90年代ミニシアター・ブームを振り返って
今もミニシアター系と呼ばれる作品はいくつもありますが、当時と違うのは「数カ所の劇場のみで公開、ヒットしなければあっという間に観られなくなる」という、劇場依存タイプの公開だったことですね。
だからこそ、公開されたらちょっと話題になりそうだ、と思ったら、ソッコーで行かないと観ることができなくなる可能性だってある。限定商品のような特別感と、観客側がごひいきの監督や俳優の作品を「盛り上げるぞ!」と一体感をもって観ている感覚など。

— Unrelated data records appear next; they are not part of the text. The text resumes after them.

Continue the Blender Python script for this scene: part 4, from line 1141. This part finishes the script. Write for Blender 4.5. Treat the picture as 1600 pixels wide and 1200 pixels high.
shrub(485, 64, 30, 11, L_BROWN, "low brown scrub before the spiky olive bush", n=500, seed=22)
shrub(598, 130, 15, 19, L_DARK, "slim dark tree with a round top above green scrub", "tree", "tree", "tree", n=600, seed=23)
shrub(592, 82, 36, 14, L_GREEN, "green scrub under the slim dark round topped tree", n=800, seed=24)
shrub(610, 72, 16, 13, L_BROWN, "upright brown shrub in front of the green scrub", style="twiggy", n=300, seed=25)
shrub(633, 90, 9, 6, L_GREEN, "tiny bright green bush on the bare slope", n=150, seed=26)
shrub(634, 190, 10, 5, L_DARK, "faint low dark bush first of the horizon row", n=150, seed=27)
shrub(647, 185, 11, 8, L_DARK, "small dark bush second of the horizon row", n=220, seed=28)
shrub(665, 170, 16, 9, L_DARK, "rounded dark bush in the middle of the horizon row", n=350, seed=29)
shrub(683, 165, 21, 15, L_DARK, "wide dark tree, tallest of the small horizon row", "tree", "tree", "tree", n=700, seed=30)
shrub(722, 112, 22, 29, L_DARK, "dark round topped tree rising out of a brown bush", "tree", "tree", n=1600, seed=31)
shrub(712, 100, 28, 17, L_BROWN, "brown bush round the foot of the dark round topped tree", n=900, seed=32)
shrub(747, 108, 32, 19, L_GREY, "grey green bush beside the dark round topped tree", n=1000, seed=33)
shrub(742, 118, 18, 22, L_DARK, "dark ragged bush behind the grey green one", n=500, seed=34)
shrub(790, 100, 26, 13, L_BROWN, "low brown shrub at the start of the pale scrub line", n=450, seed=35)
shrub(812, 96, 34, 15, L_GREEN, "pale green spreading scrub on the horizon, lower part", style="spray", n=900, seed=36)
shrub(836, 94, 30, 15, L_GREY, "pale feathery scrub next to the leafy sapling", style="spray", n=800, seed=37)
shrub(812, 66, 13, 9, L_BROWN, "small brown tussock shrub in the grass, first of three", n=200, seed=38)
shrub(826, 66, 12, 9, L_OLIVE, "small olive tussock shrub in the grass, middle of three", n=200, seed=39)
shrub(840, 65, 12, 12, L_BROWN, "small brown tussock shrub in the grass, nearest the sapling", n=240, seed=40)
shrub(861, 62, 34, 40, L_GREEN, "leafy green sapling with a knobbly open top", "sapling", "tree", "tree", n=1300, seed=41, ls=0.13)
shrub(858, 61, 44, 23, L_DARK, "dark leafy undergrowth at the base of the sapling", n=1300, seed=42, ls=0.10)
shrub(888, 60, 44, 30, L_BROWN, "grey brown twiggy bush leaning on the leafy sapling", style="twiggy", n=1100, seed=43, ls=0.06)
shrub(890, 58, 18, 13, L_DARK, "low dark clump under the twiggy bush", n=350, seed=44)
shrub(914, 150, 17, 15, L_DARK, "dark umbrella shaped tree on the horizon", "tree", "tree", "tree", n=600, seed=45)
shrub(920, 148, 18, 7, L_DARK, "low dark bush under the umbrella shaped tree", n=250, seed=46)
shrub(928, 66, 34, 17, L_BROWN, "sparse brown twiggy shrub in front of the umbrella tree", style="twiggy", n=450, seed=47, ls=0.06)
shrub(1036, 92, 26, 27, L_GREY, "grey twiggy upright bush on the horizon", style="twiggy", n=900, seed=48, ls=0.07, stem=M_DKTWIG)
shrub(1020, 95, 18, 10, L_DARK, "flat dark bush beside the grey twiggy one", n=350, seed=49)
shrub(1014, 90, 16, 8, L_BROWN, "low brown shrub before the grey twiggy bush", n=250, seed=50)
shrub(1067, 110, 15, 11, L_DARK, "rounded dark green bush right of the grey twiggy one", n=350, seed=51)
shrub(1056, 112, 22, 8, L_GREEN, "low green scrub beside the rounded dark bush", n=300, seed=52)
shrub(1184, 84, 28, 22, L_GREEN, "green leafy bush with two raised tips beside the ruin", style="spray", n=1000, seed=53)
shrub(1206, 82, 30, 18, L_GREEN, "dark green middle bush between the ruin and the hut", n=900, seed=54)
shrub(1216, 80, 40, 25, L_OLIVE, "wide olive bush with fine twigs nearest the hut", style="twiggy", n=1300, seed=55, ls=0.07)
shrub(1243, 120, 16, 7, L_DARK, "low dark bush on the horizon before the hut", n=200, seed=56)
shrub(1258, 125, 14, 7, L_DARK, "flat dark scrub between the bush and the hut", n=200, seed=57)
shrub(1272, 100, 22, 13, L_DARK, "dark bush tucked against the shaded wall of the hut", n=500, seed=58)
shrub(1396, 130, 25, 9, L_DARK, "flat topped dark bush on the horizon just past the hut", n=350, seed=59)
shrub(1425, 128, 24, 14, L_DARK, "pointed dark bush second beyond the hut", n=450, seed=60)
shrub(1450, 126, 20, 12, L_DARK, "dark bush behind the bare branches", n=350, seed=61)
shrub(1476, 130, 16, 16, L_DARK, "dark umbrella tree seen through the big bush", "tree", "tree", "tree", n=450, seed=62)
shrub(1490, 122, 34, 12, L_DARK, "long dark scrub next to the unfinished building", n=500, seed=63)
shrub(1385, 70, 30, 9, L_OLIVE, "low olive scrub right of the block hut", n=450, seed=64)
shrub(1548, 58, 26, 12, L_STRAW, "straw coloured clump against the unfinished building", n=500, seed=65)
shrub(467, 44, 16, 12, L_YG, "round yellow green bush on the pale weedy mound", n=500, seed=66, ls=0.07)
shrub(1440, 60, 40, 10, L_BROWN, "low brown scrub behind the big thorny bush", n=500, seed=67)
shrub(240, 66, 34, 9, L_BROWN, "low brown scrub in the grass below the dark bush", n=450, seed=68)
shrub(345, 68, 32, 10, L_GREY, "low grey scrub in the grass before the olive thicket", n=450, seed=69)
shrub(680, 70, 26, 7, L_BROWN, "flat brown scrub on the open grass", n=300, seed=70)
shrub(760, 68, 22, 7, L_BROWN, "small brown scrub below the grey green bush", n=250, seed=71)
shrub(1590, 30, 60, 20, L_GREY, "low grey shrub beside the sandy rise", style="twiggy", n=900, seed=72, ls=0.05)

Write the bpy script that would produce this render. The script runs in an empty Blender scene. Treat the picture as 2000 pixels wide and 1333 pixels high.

1990年代のあのブームは、マーケティングで仕掛けたこと以上に、映画体験の共有ということを教えてくれた、素晴らしい学びの時期だったと思っています。そしてもちろん、個々の作品のクオリティの高さもすごかった。今改めて観直しても、当時抱いた感動とは違う、経験値が上がったからこそ見えてくる別の感動に震えるもの。
一つしか答えがない、という映画はミニシアター作品にはほとんどありません。時を経ても色あせず、何度観ても別の感情が湧き上がる。
往年のミニシアター作品はそういうふうに楽しんでもらいたいですね。